Which lines have the string "wide"? Copy all of them from the entries below.

START DATA SHOWN

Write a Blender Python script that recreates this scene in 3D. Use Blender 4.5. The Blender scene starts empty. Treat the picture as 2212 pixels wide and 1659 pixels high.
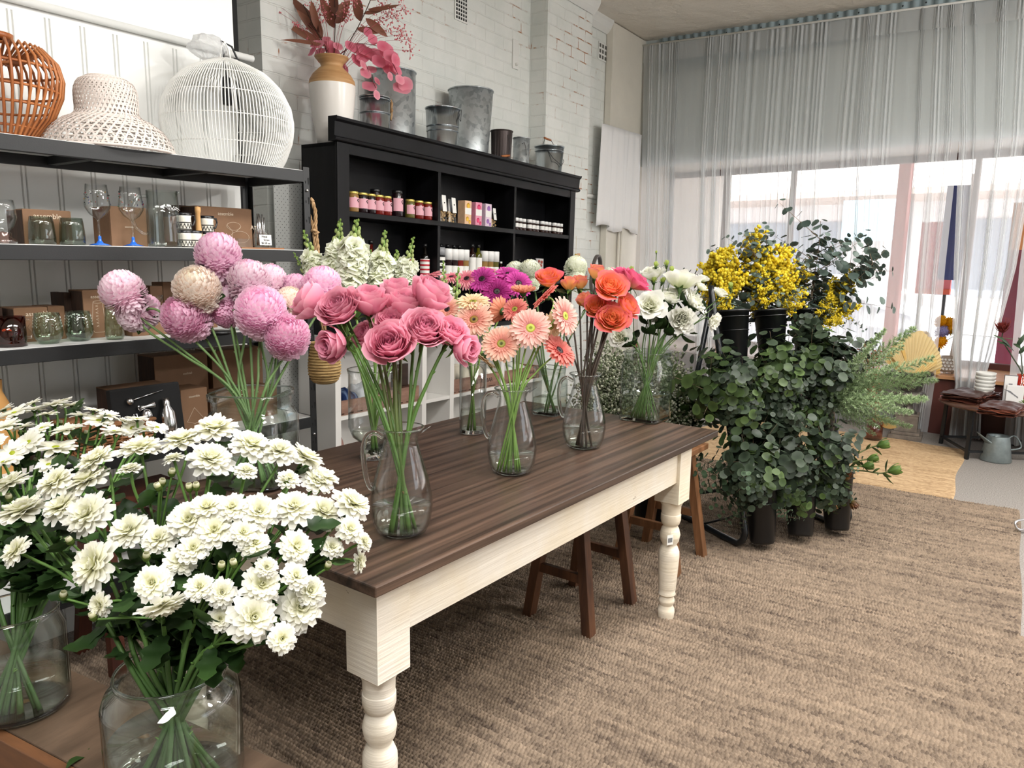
WORLD, SUN, AREA_FILL, POINT_FILL, EXPO = 3.6, 15.0, 72, 120, -.12
import bpy, math, random
from mathutils import Vector as V, Matrix, noise
SC = bpy.context.scene
COL = SC.collection
PI = math.pi
sin, cos, rad = math.sin, math.cos, math.radians
R = random.Random(11)
U = R.uniform
# ---------------------------------------------------------------- camera: world axes seen in camera axes (x right, y down, z forward)
W = ((0.59652221, -0.12426681, 0.79291804), (-0.80245559, -0.11086006, 0.58632335), (0.01504241, -0.98603641, -0.16584908))
FPX, H = 1620.0, 1.42
CAM = V((0, 0, H))
RIGHT = V((W[0][0], W[1][0], W[2][0])); DOWN = V((W[0][1], W[1][1], W[2][1])); FWD = V((W[0][2], W[1][2], W[2][2]))
UPZ = V((0, 0, 1))
def ray(px, py):
    return RIGHT * ((px - 1106) / FPX) + DOWN * ((py - 829.5) / FPX) + FWD
def P(px, py, d): return CAM + ray(px, py) * d
def onz(px, py, z):
    r = ray(px, py); return CAM + r * ((z - H) / r.z)
def ony(px, py, y):
    r = ray(px, py); return CAM + r * (y / r.y)
def onx(px, py, x):
    r = ray(px, py); return CAM + r * (x / r.x)
def onpl(px, py, q, n):
    r = ray(px, py); return CAM + r * ((V(q) - CAM).dot(n) / r.dot(n))
def dep(p): return (p - CAM).dot(FWD)
def zat(px, py, base):
    r = ray(px, py); return H + r.z / math.hypot(r.x, r.y) * math.hypot(base[0], base[1])
def fdir(r, u, t):
    v = RIGHT * r + UPZ * u - FWD * t
    return v.normalized()
def look(z, roll=0.0):
    """rotation taking +Z to direction z"""
    return V(z).to_track_quat('Z', 'Y').to_matrix().to_4x4() @ Matrix.Rotation(roll, 4, 'Z')
def T(*a): return Matrix.Translation(V(a) if len(a) == 3 else a[0])
def RZ(a): return Matrix.Rotation(a, 4, 'Z')
def RX(a): return Matrix.Rotation(a, 4, 'X')
def RY(a): return Matrix.Rotation(a, 4, 'Y')
cd = bpy.data.cameras.new('camera'); cam = bpy.data.objects.new('camera', cd); COL.objects.link(cam)
cd.sensor_width = 36; cd.lens = FPX / 2212 * 36; cd.clip_start = .02; cd.clip_end = 200
M3 = Matrix((RIGHT, -DOWN, -FWD)).transposed().to_4x4()
cam.matrix_world = T(CAM) @ M3
SC.camera = cam
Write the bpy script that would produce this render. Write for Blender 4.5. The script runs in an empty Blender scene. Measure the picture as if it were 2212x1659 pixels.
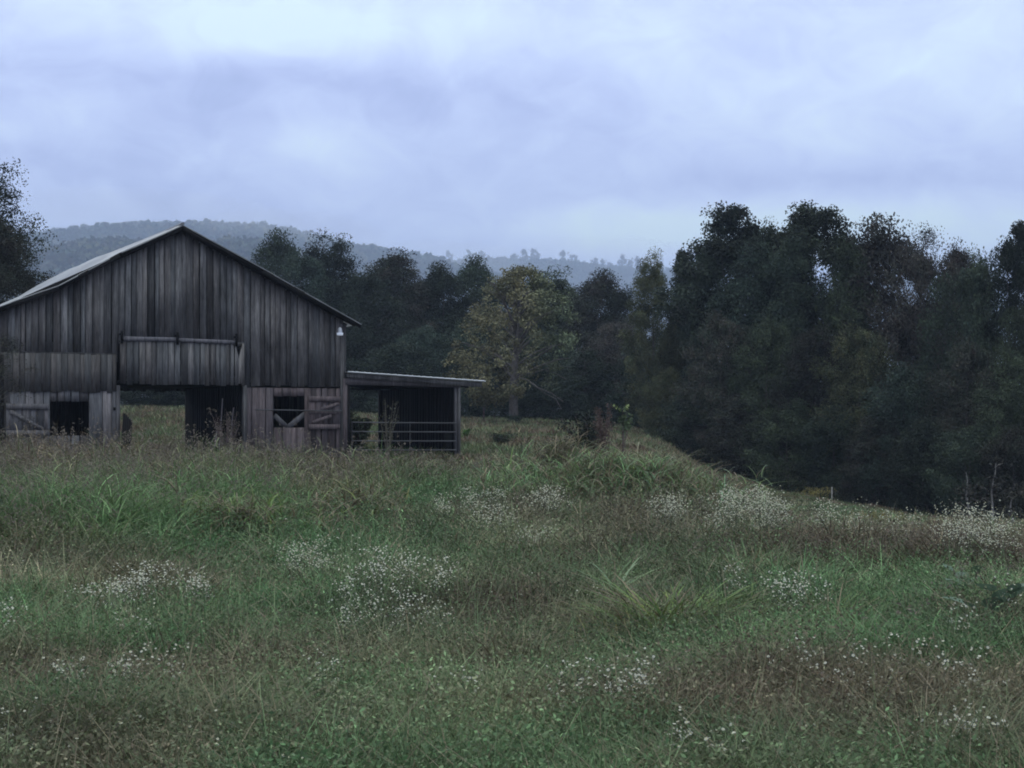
import bpy, math
import numpy as np
from mathutils import Vector
SC = bpy.context.scene
R_ = np.random.default_rng

# ---------------------------------------------------------------- camera
F = 3441.0                      # focal length in units of a 2212 wide picture
HZ = 920.0                      # row of the true horizon
CAM_Z = 1.6
cam_data = bpy.data.cameras.new("camera")
cam_data.sensor_width = 36.0
cam_data.lens = 36.0 * F / 2212.0
cam_data.shift_y = (HZ - 829.5) / 2212.0
cam_data.clip_start = 0.1
cam_data.clip_end = 12000.0
cam = bpy.data.objects.new("camera", cam_data)
SC.collection.objects.link(cam)
cam.location = (0, 0, CAM_Z)
cam.rotation_euler = (math.radians(90), 0, 0)
SC.camera = cam

# ---------------------------------------------------------------- world: overcast dusk sky
SC.view_settings.view_transform = 'Standard'
SC.view_settings.look = 'None'
SC.view_settings.gamma = 1.0
SC.view_settings.exposure = 0.5
SC.view_settings.use_curve_mapping = False
W = bpy.data.worlds.new("World"); SC.world = W; W.use_nodes = True
SUN_EL, SUN_AZ = math.radians(50), math.radians(-150)


def build_world():
    nt = W.node_tree; N = nt.nodes; L = nt.links
    N.clear()
    out = N.new('ShaderNodeOutputWorld')
    sky = N.new('ShaderNodeTexSky'); sky.sky_type = 'NISHITA'; sky.sun_disc = False
    sky.sun_elevation = SUN_EL; sky.sun_rotation = SUN_AZ
    b1 = N.new('ShaderNodeBackground'); b1.inputs[1].default_value = 0.08
    L.new(sky.outputs[0], b1.inputs[0])
    geo = N.new('ShaderNodeTexCoord')
    sep = N.new('ShaderNodeSeparateXYZ'); L.new(geo.outputs['Generated'], sep.inputs[0])

    def M(op, a, b=None, c=None):
        n = N.new('ShaderNodeMath'); n.operation = op
        for i, v in enumerate((a, b, c)):
            if v is None: continue
            if isinstance(v, (int, float)): n.inputs[i].default_value = v
            else: L.new(v, n.inputs[i])
        return n.outputs[0]
    az = M('ARCTAN2', sep.outputs[0], sep.outputs[1])
    el = M('ARCSINE', sep.outputs[2])
    # cloud base noise, flattened towards the horizon
    comb = N.new('ShaderNodeCombineXYZ')
    L.new(az, comb.inputs[0]); L.new(M('MULTIPLY', el, 1.5), comb.inputs[1])
    comb.inputs[2].default_value = 0.37
    def noise(scale, detail, rough, dist=0.0):
        n = N.new('ShaderNodeTexNoise'); n.inputs['Scale'].default_value = scale
        n.inputs['Detail'].default_value = detail; n.inputs['Roughness'].default_value = rough
        n.inputs['Distortion'].default_value = dist
        L.new(comb.outputs[0], n.inputs['Vector']); return n.outputs[0]
    n1 = noise(6.5, 6, 0.55, 1.2)
    n2 = noise(21, 6, 0.6, 1.0)
    v = M('ADD', M('MULTIPLY', M('SUBTRACT', n1, 0.5), 0.8), M('MULTIPLY', M('SUBTRACT', n2, 0.5), 0.7))
    # the brighter and the heavier banks of this particular sky, by compass direction
    for (px, py, sx, sy, amp) in SKY_BANKS:
        a0 = math.atan((px - 1106) / F); e0 = math.atan((HZ - py) / F)
        wx = sx / F; wy = sy / F
        dx = M('DIVIDE', M('SUBTRACT', az, a0), wx); dy = M('DIVIDE', M('SUBTRACT', el, e0), wy)
        q = M('ADD', M('MULTIPLY', dx, dx), M('MULTIPLY', dy, dy))
        g = M('POWER', 2.71828, M('MULTIPLY', q, -0.7))
        v = M('MULTIPLY_ADD', g, amp, v)
    ramp = N.new('ShaderNodeValToRGB'); L.new(M('ADD', v, 0.5), ramp.inputs[0])
    e = ramp.color_ramp.elements
    e[0].position = 0.0; e[0].color = (0.33, 0.40, 0.68, 1)
    e[1].position = 1.0; e[1].color = (0.80, 0.97, 1.0, 1)
    for p, c in ((0.3, (0.46, 0.53, 0.85)), (0.5, (0.57, 0.66, 0.97)), (0.75, (0.70, 0.82, 1.04))):
        x = e.new(p); x.color = (*c, 1)
    # an overcast sky is brightest and whitest overhead
    mr = N.new('ShaderNodeMapRange'); mr.interpolation_type = 'SMOOTHSTEP'
    mr.inputs[1].default_value = 0.30; mr.inputs[2].default_value = 1.3; L.new(el, mr.inputs[0])
    over = N.new('ShaderNodeMix'); over.data_type = 'RGBA'
    L.new(mr.outputs[0], over.inputs[0]); L.new(ramp.outputs[0], over.inputs[6]); over.inputs[7].default_value = (1.68, 1.86, 1.74, 1)
    b2 = N.new('ShaderNodeBackground'); b2.inputs[1].default_value = .95
    L.new(over.outputs[2], b2.inputs[0])
    mix = N.new('ShaderNodeMixShader'); mix.inputs[0].default_value = 0.95
    L.new(b1.outputs[0], mix.inputs[1]); L.new(b2.outputs[0], mix.inputs[2])
    L.new(mix.outputs[0], out.inputs[0])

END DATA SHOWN

▶ [TASK OUTPUT]:
Write a Blender Python script that recreates this scene in 3D. Use Blender 4.5. The Blender scene starts empty. Treat the picture as 2212 pixels wide and 1659 pixels high.
F = 3441.0                      # focal length in units of a 2212 wide picture